81 ほととぎす 鳴きつる方を ながむれば ただ有明の 月ぞ残れる

 ほととぎす なきつるかたを ながむれば ただありあけの つきぞのこれる


【分類】夏


【超訳】見えなかったよ。

ほととぎすが鳴いたからさ、あれっと思ってそっちを眺めたんだけどね、もうその姿はなくって有明の月だけが空には残っていたんだ。


【詠み人】後徳大寺左大臣ごとくだいじのさだいじん

藤原実定。藤原定家(97)の従兄弟。


【決まり字】ほ(1)


【雑感】「暁に郭公ほととぎすを聞く」というお題で詠まれたそうです。ほととぎすは初夏になると南方から渡ってくる夏鳥で、夏の風物詩とのことです。この時代ホトトギスはあの世とこの世を行き来する鳥と言われていたそうです。ホトトギスが鳴き声が聞こえたから(ホトトギスが)あの世から戻ってきたのかな、あの世にいる人のことを伝えてくれるのかな、なんて思って振り返ったのかもしれません。様子を知りたい大切なヒトがあの世にいるのかしら?

  

 ホトトギス、と言えば、時代は異なりますが、戦国時代の三英傑、信長、秀吉、家康の句ですよね。

 鳴かぬなら 殺してしまえ ホトトギス (織田信長)

 鳴かぬなら 鳴かせてみよう ホトトギス (豊臣秀吉)

 鳴かぬなら 鳴くまで待とう ホトトギス (徳川家康)

 

 もちろん、ご本人が詠んだものではないのは知られていることですが、三人の個性を見事に表した句とされていますよね。
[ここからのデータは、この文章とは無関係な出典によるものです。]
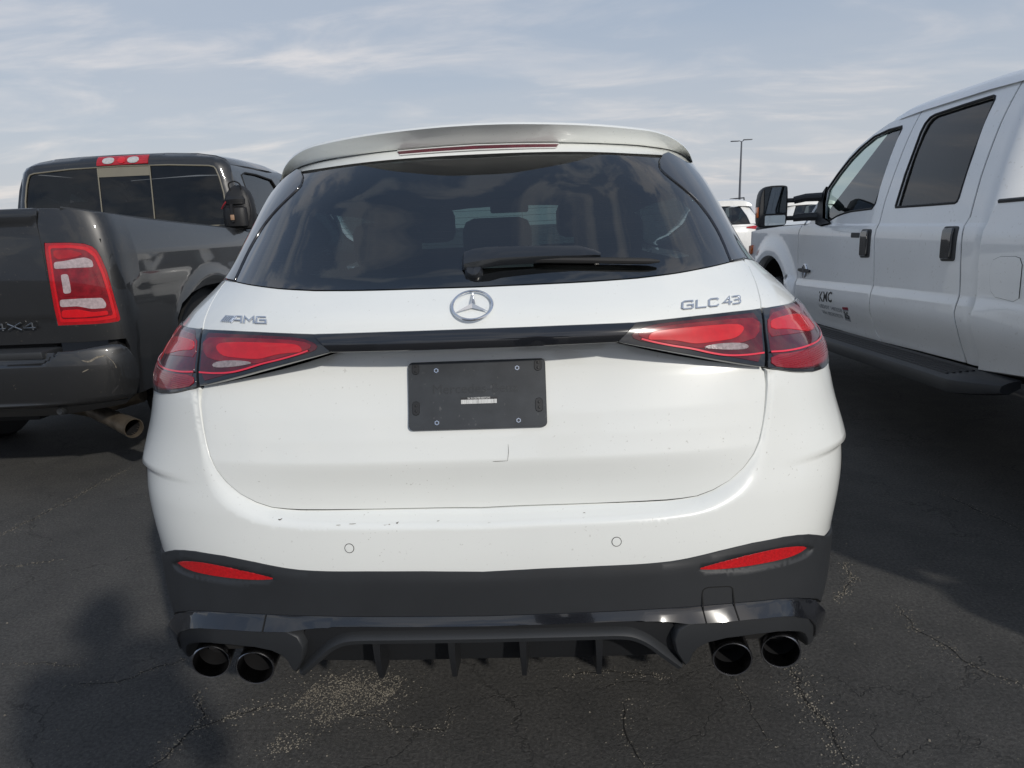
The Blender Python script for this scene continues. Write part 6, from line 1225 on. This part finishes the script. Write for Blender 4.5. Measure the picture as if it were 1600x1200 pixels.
# ============================================================ parked vehicles further off
def far_suv(loc, label, mats, hatch=True):
    t = thing('parked_suv', label, 'car', loc); x0, y0, _ = loc
    E_ = Env(x0, [.2, .4, .7, .95, 1.10, 1.30, 1.50, 1.64, 1.72, 1.76], [.88, .93, .98, .975, .955, .92, .85, .79, .70, .5], [y0+.05, y0, y0-.02, y0, y0+.05, y0+.14, y0+.30, y0+.42, y0+.5, y0+.6], [.55]*10, [3.2]*10)
    def sy_(c): return c+[(-a, b) for a, b in c[::-1] if abs(a) > 1e-6]
    def P_(nm, pl, m, off=0, par=None, **k): return patch(nm, E_, .015, pl, m, par or t, off, res=.05, **k)
    body = P_('body', sy_([(0, .45), (60, .45), (95, .42), (110, .42)]+[(90+(y-.55)/.014, z) for y, z in ((.62, .62), (.80, .76), (1.0, .80), (1.2, .76), (1.38, .62), (1.42, .40), (3.4, .40))]+[(300, 1.05), (120, 1.12), (75, 1.14), (50, 1.085), (0, 1.085)]), mats, thick=.03)
    P_('tailgate', sy_([(0, 1.092), (50, 1.092), (62, 1.115), (58, 1.135), (52, 1.14), (0, 1.14)]), mats, thick=.03)
    P_('bumper_trim', sy_([(0, .22), (95, .22), (95, .415), (60, .445), (0, .445)]), CLAD, -.005, thick=.03)
    P_('rear_window', sy_([(0, 1.15), (53, 1.15), (49, 1.35), (42, 1.56), (0, 1.60)]), GTINT, 0, thick=.01)
    P_('inner_shell', sy_([(0, .45), (110, .45), (300, .45), (300, 1.1), (110, 1.1), (0, 1.1)]), GAP, -.08, thick=0)
    for s in (1, -1):
        P_('pillar', [(s*a, b) for a, b in [(53.5, 1.15), (75, 1.145), (66, 1.40), (56, 1.62), (42.4, 1.566), (49.5, 1.35)]], mats, .004, thick=.02)
        P_('side_window', [(s*a, b) for a, b in [(76, 1.148), (120, 1.125), (290, 1.06), (250, 1.40), (225, 1.58), (110, 1.62), (57, 1.625), (67, 1.40)]], GDARK, 0, thick=0)
        P_('tail_lamp', [(s*a, b) for a, b in [(46, 1.045), (46.5, 1.075), (58, 1.095), (75, 1.10), (84, 1.09), (84, 1.02), (74, 1.0), (60, 1.015)]], REDRIM, .012, thick=.03)
        wheel(t, x0+s*.95, y0+1.0, .37, .25, s, 5); wheel(t, x0+s*.95, y0+3.9, .37, .25, s, 5)
        MB().tube([(x0+s*.66, y0+.75, 1.745), (x0+s*.70, y0+.9, 1.80), (x0+s*.70, y0+2.2, 1.81), (x0+s*.66, y0+2.5, 1.76)], .016, 6).obj('roof_rail', RUB, t)
    rows = []
    for y, dz, k in ((.38, -.02, .96), (.46, .0, 1), (.9, .03, 1), (1.8, .03, 1), (2.5, -.01, .98), (2.8, -.05, .94)): rows.append([(x0+u*.79*k, y0+y, 1.755+dz-.02*u*u-.11*abs(u)**7) for u in np.linspace(-1, 1, 21)])
    rows.insert(0, [(x0+u*.74, y0+.36, 1.60-.02*u*u) for u in np.linspace(-1, 1, 21)])
    MB().loft(rows).obj('roof', mats, t)
    MB().loft([[(x0+u*(.72+.15*k), y0+2.8+.85*k-.1*u*u, 1.68-.6*k-.03*u*u) for u in np.linspace(-1, 1, 9)] for k in (0, 1)]).obj('windscreen', GCLEAR, t)
    MB().loft([[(x0+u*.86, y0+y-.1*u*u, z) for u in np.linspace(-1, 1, 9)] for y, z in ((3.6, 1.08), (4.5, .98), (4.75, .8), (4.8, .3))]).obj('bonnet', mats, t)
    return t
far_suv((4.86, 16.7, 0), 'white SUV with dark rear window parked in the distance, below the lamp post', WHITE3)
far2 = far_suv((8.55, 20.6, 0), 'white car partly hidden behind the black towing mirror of the white pickup', WHITE3)
# lamp post with two flat heads
LX, LY = 21.67, 76.0
lp = thing('lamp_post', 'tall grey lamp post with two flat heads beyond the distant white SUV', 'lamp post', (LX, LY, 0))
b = MB(); b.tube([(LX, LY, 0), (LX, LY, 4), (LX+.05, LY, 8.8)], [.13, .11, .075], 12); b.obj('pole', POLE, lp)
for s in (-1, 1):
    b = MB(); b.tube([(LX+.05, LY, 8.75), (LX+s*.25, LY, 8.88)], .04, 8); b.box((LX+s*.22 if s > 0 else LX-1.05, LY-.18, 8.84+s*.05), (LX+1.12 if s > 0 else LX-.22, LY+.18, 8.93+s*.05), bev=.03); b.obj('lamp_head', POLE, lp)
MB().box((LX-.25, LY-.25, 0), (LX+.25, LY+.25, .7), bev=.04).obj('concrete_base', mat('pale_concrete', (.35, .34, .32), .8), lp)

# ============================================================ the person holding the camera, seen in the photo as a shadow and a reflection
PX, PY = .27, -2.02
per = thing('person', 'person in dark clothes standing behind the camera, whose shadow falls left of the white SUV', 'person', (PX, PY, 0))
SKIN = mat('skin', (.42, .26, .18), .55); SHIRT = mat('dark_navy_shirt', (.02, .025, .04), .85); JEAN = mat('dark_jeans', (.025, .03, .045), .85); HAIR = mat('brown_hair', (.03, .02, .014), .7); SHOE = mat('dark_shoe', (.02, .02, .02), .6)
def skin(name, pts, edges, rad, m, par, sub=2):
    me = bpy.data.meshes.new(name); me.from_pydata([(x, y, z) for x, y, z in pts], edges, []); me.materials.append(m); o = link(bpy.data.objects.new(name, me), par)
    sk_ = o.modifiers.new('skin', 'SKIN'); sl_ = me.skin_vertices[0].data if me.skin_vertices else None
    if sl_ is None:
        bm = bmesh.new(); bm.from_mesh(me); bm.verts.layers.skin.verify(); bm.to_mesh(me); bm.free(); sl_ = me.skin_vertices[0].data
    for i, r in enumerate(rad): sl_[i].radius = r if isinstance(r, tuple) else (r, r); sl_[i].use_root = (i == 0)
    o.modifiers.new('sub', 'SUBSURF').levels = sub; o.modifiers['sub'].render_levels = sub; sk_.use_smooth_shade = True; return o
HS = 1.04
def S3(p): return (p[0]*HS, p[1]*HS, p[2]*HS)
J = [(0,0,.98),(0,0,1.12),(0,.0,1.28),(0,0,1.42),(0,.01,1.50),(0,.03,1.57), (-.10,0,.93),(-.11,.01,.52),(-.12,-.02,.09),(-.13,.12,.035),(.10,0,.93),(.11,.01,.52),(.13,-.02,.09),(.14,.12,.035),
     (-.19,0,1.47),(-.25,.10,1.22),(-.13,.28,1.33),(.19,0,1.47),(.25,.10,1.22),(.03,.28,1.33)]
ED = [(0,1),(1,2),(2,3),(3,4),(4,5),(0,6),(6,7),(7,8),(8,9),(0,10),(10,11),(11,12),(12,13),(3,14),(14,15),(15,16),(3,17),(17,18),(18,19)]
RA = [(.16,.11),(.15,.10),(.17,.12),(.17,.11),.075,.065,.09,.062,.042,.04,.09,.062,.042,.04,.085,.060,.034,.085,.060,.034]
body = skin('body', [S3(p) for p in J], ED, RA, SHIRT, per)
head = MB(); rows = []
for t_ in np.linspace(0, 1, 15):
    z = 1.575+.235*t_; r = .086*math.sin(math.pi*min(.999, .12+.86*t_))**.55*(1 if t_ > .3 else .78+.22*t_/.3); rows.append([(r*.95*math.cos(a), .025+r*1.18*math.sin(a), z) for a in np.linspace(0, 2*math.pi, 25)[:-1]])
head.loft([[S3(p) for p in r] for r in rows], close=True, cap=True); head.box(S3((-.012, .10, 1.665)), S3((.012, .135, 1.70)), bev=.005)
for s in (1, -1): head.box(S3((s*.076-.008, .0, 1.67)), S3((s*.076+.008, .04, 1.73)), bev=.006)
def rel(bm_): bm_.v = [(x+PX, y+PY, z) for x, y, z in bm_.v]; return bm_
rel(head).obj('head', SKIN, per)
hr = MB(); rows = []
for t_ in np.linspace(.45, 1, 9):
    z = 1.58+.24*t_; r = .096*math.sin(math.pi*min(.999, .12+.86*t_))**.55; rows.append([(r*math.cos(a), .018+r*1.2*math.sin(a)-(.03 if math.sin(a) > .3 and t_ < .75 else 0), z) for a in np.linspace(0, 2*math.pi, 25)[:-1]])
hr.loft([[S3(p) for p in r] for r in rows], close=True, cap=True); rel(hr).obj('hair', HAIR, per)
leg = skin('trousers', [S3(p) for p in ((0,0,.98),(-.10,0,.90),(-.11,.01,.52),(-.12,-.02,.11),(.10,0,.90),(.11,.01,.52),(.13,-.02,.11))], [(0,1),(1,2),(2,3),(0,4),(4,5),(5,6)], [(.165,.12),.105,.078,.065,.105,.078,.065], JEAN, per)
for s in (1, -1): rel(MB().box((s*.13-.05, -.09, 0), (s*.13+.05, .20, .09), bev=.03)).obj('shoe', SHOE, per)
def hand(s):
    w_ = Vector(S3((-.13 if s < 0 else .03, .28, 1.33))); b = MB()
    b.tube([w_, w_+Vector((-s*.005, .04, .02)), w_+Vector((-s*.008, .085, .035))], [.026, .036, .030], 10)
    for k in range(4):
        a = w_+Vector((s*(-.028+.018*k), .085, .03-.004*k)); ln = (.062, .072, .068, .052)[k]; b.tube([a, a+Vector((0, ln*.45, .02)), a+Vector((-s*.004, ln*.75, .034)), a+Vector((-s*.010, ln*.80, .048))], [.0095, .009, .0085, .007], 8)
    a = w_+Vector((-s*.03, .045, .03)); b.tube([a, a+Vector((-s*.014, .02, .024)), a+Vector((-s*.012, .03, .05))], [.011, .010, .008], 8)
    rel(b).obj('hand', SKIN, body)
hand(-1); hand(1)
ph = MB().box((.142-.082, -1.545, 1.335), (.142+.082, -1.537, 1.412), bev=.003).obj('phone', mat('black_phone', (.01, .01, .012), .2, 0, 1.0), None)
ph['label'] = 'thin black phone held up level in both hands behind the camera viewpoint'; ph['category'] = 'phone'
 他の方にもホトトギスを詠ませていたり、和歌や俳句にも用いられていますが、現パナソニックの創業者である松下幸之助さんの句をご紹介。


 鳴かぬなら それもまた良し ホトトギス


個人的にこの句がいちばんしっくりきます。

皆さまはどうなさいますか? 鳴かないホトトギス。


 それから、有明の月。夜明けに昇ってくる月です。月は百人一首にもよく登場しますが、その中でも有明の月は三首もあります。みなさま、夜更かしなのね。